10.4.09

DVD Review: Waltz with Bashir


Waltz with Bashir has one of cinema's more memorable openings, as we follow a ferocious pack of dogs tearing through a city at night-time. Although they terrify everyone they pass, they're single-minded in their objective: seeking out one window to gather beneath and bark.

This is Boaz's dream: that the twenty-six dogs he killed in the 1982 Lebanon war seek him out for revenge. He's relating it to Ari Folman, the director and main 'character' of this animated documentary, a film that perhaps takes a leaf from Richard Linklater's Waking Life. Folman, it transpires, twenty years after serving in the war, had difficulty remembering any of his experiences from that time, and Waltz with Bashir depicts his attempts to discern why.

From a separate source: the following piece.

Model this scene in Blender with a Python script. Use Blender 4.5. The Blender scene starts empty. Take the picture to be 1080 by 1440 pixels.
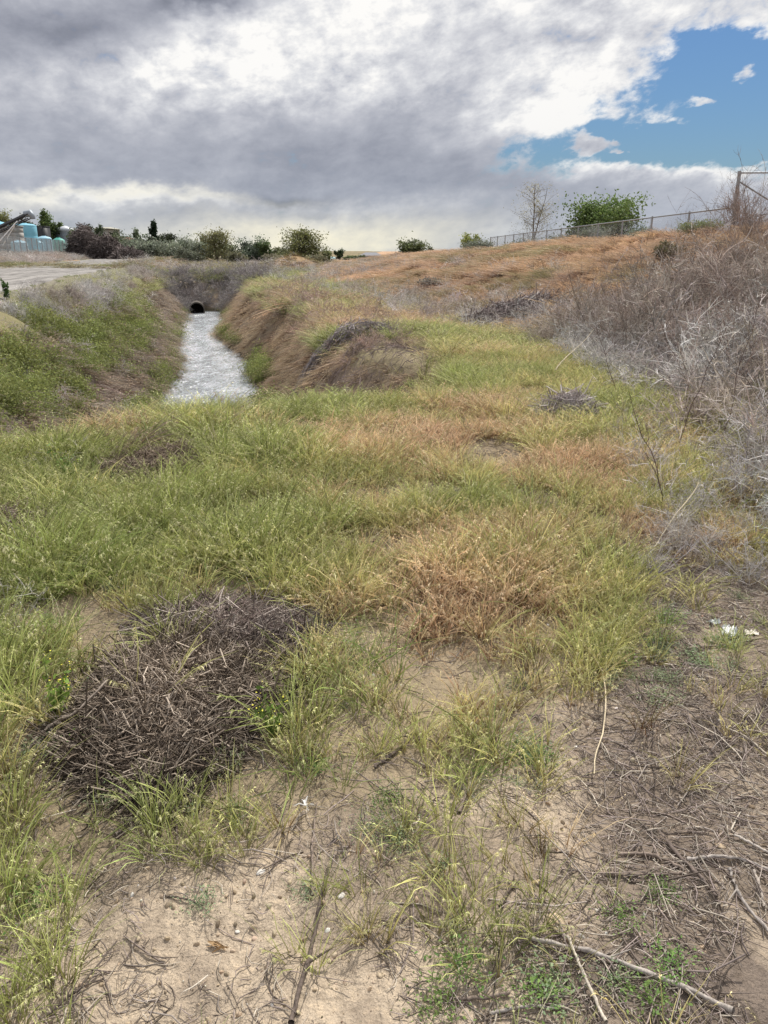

I generally have a real issue with dramatised documentaries. The drama all too often results in the sacrifice of factual content by depicting events inaccurately and taking up too much time. But in animating Waltz with Bashir, Folman has made a bold statement: both an acknowledgement that, as we're told early on in the film, memories are highly interpretative, and a way of depicting the physical and emotional experiences of the people he interviews with equal weighting.

The style of animation - though gorgeous and very much inspired by modern graphic novels - can be quite stilted in places, with something of the appearance of shadow puppets. And yet, this strangely dream-like motion is entirely appropriate. Coupled with an intense musical score, the strong images, while as inaccurate as any live-action re-enactment, manage to inspire perhaps the shadowed, empathic equivalents of the life-changing emotions that Folman and these other soldiers experienced at the time.


The one part of the war that Folman experienced but is ultimately unable to recollect is the massacre of Palestinian refugees by Christian Philangists, an event that seems to be deeply tied to why Folman experienced amnesia in the first place. This necessarily becomes the focus of the film's last act, as Folman shows us the experiences of an Israeli soldier on the periphery of the camps, and a reporter who ventured within to see the aftermath. Considering the film as a whole, I found this to be the tiniest of missteps.

The strength of the earlier parts of the film lies in their personal and emotional nature. At this point, however, things become broader and more factual. But it is largely unavoidable, I think, and the main body of the movie could be seen as fostering the necessary engagement to make us really care about an atrocity that will typically be depicted as dry numbers and impersonal facts.


Waltz with Bashir is quite simply a striking film, documenting a more personal side of history - often ignored or sensationalised - with bold, affecting artistry. Seek it out at your first opportunity.

4 comments:

Michelle said...

This looks really, really good. Netflix doesn't have it, but I put it in my Amazon cart. Interestingly, there was a review that had this in it:

"It was not by accident that when he won the Golden Globe, Folman didn't even mention the war in Gaza, which was raging as he accepted the prestigious award. The images coming out of Gaza that day looked remarkably like those in Folman's film. But he was silent."

Very strange.

I'll definitely have to see this for myself.

gnome said...

An excellent film indeed. Beautiful, striking and quite close to the truth, though it did leave me with a sense of not quite capturing what Palestinians have been going through for, well, 60+ years.

mark said...

yes...shall do so...love that first screen capture

George said...

This had a limited release here a month or two ago. I liked it a lot, but left feeling not sure if it sensationalized or over-dramatized some of the narrative. Perhaps this shows how effective it was on a personal level.